THE EXERCISE
Don't include pictures. Quote the lines below from the first through the line that contains "path = link(bpy.data.objects.new('path', me));".

INFORMATION SHOWN
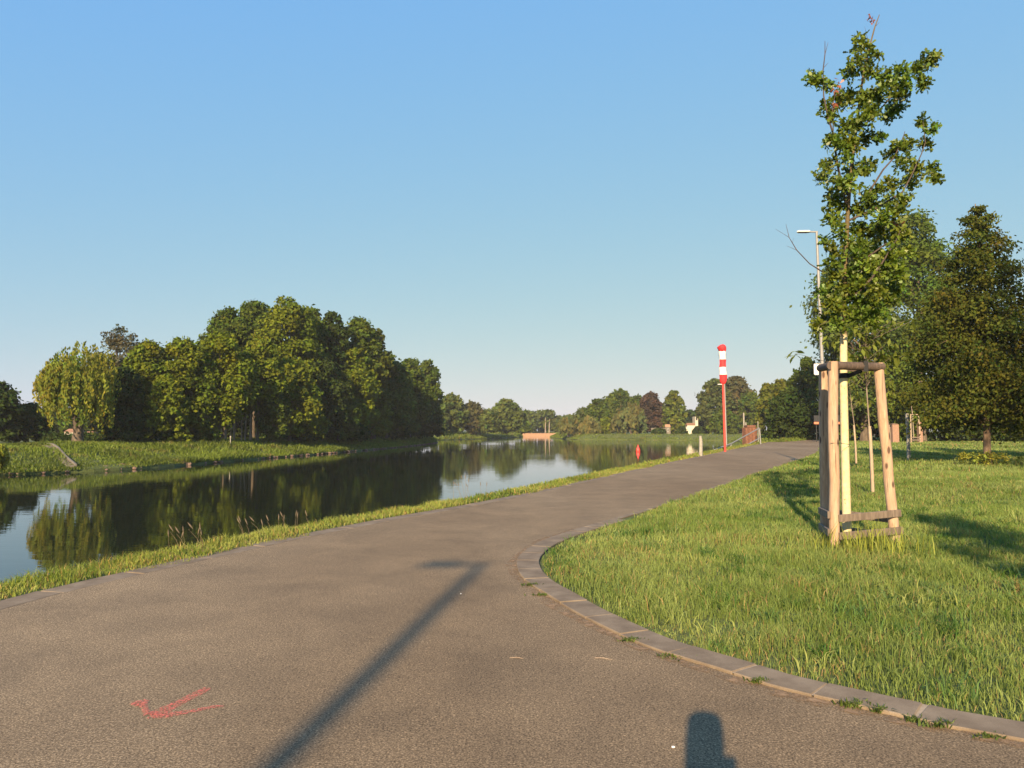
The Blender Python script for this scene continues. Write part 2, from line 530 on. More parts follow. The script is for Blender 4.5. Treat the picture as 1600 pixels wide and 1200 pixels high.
# asphalt path: strip between the two edges, meeting the kerb
pl_near = [tuple(p) for p in PL if p[1] < PR[0][1]]
poly = [tuple(p) for p in PL] + [tuple(p) for p in PR[::-1]] + [tuple(p) for p in KO[::-1][1:]] + [(14.0, -3.0), (16.0, -40.0)]
bm = bmesh.new()
f = bm.faces.new([bm.verts.new((x, y, 0.010)) for x, y in [(p[0], p[1]) for p in poly]])
bmesh.ops.triangulate(bm, faces=[f])
for f in bm.faces:
    if f.normal.z < 0:
        f.normal_flip()
me = bpy.data.meshes.new('path')
bm.to_mesh(me); bm.free(); me.materials.append(M_ASPH)
path = link(bpy.data.objects.new('path', me)); path['kind'] = 'structure'

def arclen(poly):
    return np.concatenate([[0], np.cumsum(np.linalg.norm(np.diff(poly[:, :2], axis=0), axis=1))])
def at_len(poly, L, s):
    return np.array([np.interp(s, L, poly[:, 0]), np.interp(s, L, poly[:, 1])])
def kerb_run(poly, width, slen, name, top, s0, s1, seed, gap=0.012):
    """row of flush stones to the right of the polyline"""
    r = random.Random(seed)
    L = arclen(poly)
    m = MB()
    s = s0
    while s < s1:
        e = min(s + slen * r.uniform(0.97, 1.03), s1)
        n = 4
        a = [at_len(poly, L, s + gap / 2 + (e - s - gap) * k / n) for k in range(n + 1)]
        arr = np.array(a)
        o = offset(arr, width)
        dz = r.uniform(-0.004, 0.004)
        ol = [tuple(p) for p in arr] + [tuple(p) for p in o[::-1]]
        m.prism(ol, -0.08, top + dz)
        s = e
    return m.build(name, M_KERB, bevel=0.006)
LK = arclen(KO)
k1 = kerb_run(KO, 0.27, 0.55, 'kerb', 0.030, 0, LK[-1], 1); k1['kind'] = 'structure'
mj = MB()
ki = offset(KO, 0.268); ko = offset(KO, 0.002)
for i in range(len(KO) - 1):
    mj.add([(*ko[i], 0.022), (*ko[i + 1], 0.022), (*ki[i + 1], 0.022), (*ki[i], 0.022)], [(0, 1, 2, 3)])
j = mj.build('kerb_joint', M_MORTAR); j['kind'] = 'structure'
pr2 = PR[(PR[:, 1] > KO[-1][1] - 0.1) & (PR[:, 1] < 110)]
k2 = kerb_run(pr2, 0.10, 1.0, 'kerb_edging', 0.022, 0.0, arclen(pr2)[-1], 2); k2['kind'] = 'structure'
ple = PL[(PL[:, 1] > 3) & (PL[:, 1] < 60)][::-1]
k3 = kerb_run(ple, 0.30, 1.0, 'kerb_flags', 0.014, 0.0, arclen(ple)[-1], 3); k3['kind'] = 'structure'
# strip of sandy grit that has collected against the kerb
ms = MB()
rs = random.Random(8)
so = offset(KO, -0.002)
sw = np.array([rs.uniform(0.05, 0.16) for _ in range(len(KO))])
sw = np.convolve(sw, np.ones(3) / 3, 'same')
si = np.array([offset(KO, -w)[i] for i, w in enumerate(sw)])
for i in range(4, len(KO) - 8):
    ms.add([(*si[i], 0.014), (*si[i + 1], 0.014), (*so[i + 1], 0.014), (*so[i], 0.014)], [(0, 1, 2, 3)])
sd = ms.build('sand', M_SAND); sd['kind'] = 'structure'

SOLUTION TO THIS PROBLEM
The Blender Python script for this scene continues. Write part 2, from line 530 on. More parts follow. The script is for Blender 4.5. Treat the picture as 1600 pixels wide and 1200 pixels high.
# asphalt path: strip between the two edges, meeting the kerb
pl_near = [tuple(p) for p in PL if p[1] < PR[0][1]]
poly = [tuple(p) for p in PL] + [tuple(p) for p in PR[::-1]] + [tuple(p) for p in KO[::-1][1:]] + [(14.0, -3.0), (16.0, -40.0)]
bm = bmesh.new()
f = bm.faces.new([bm.verts.new((x, y, 0.010)) for x, y in [(p[0], p[1]) for p in poly]])
bmesh.ops.triangulate(bm, faces=[f])
for f in bm.faces:
    if f.normal.z < 0:
        f.normal_flip()
me = bpy.data.meshes.new('path')
bm.to_mesh(me); bm.free(); me.materials.append(M_ASPH)
path = link(bpy.data.objects.new('path', me)); path['kind'] = 'structure'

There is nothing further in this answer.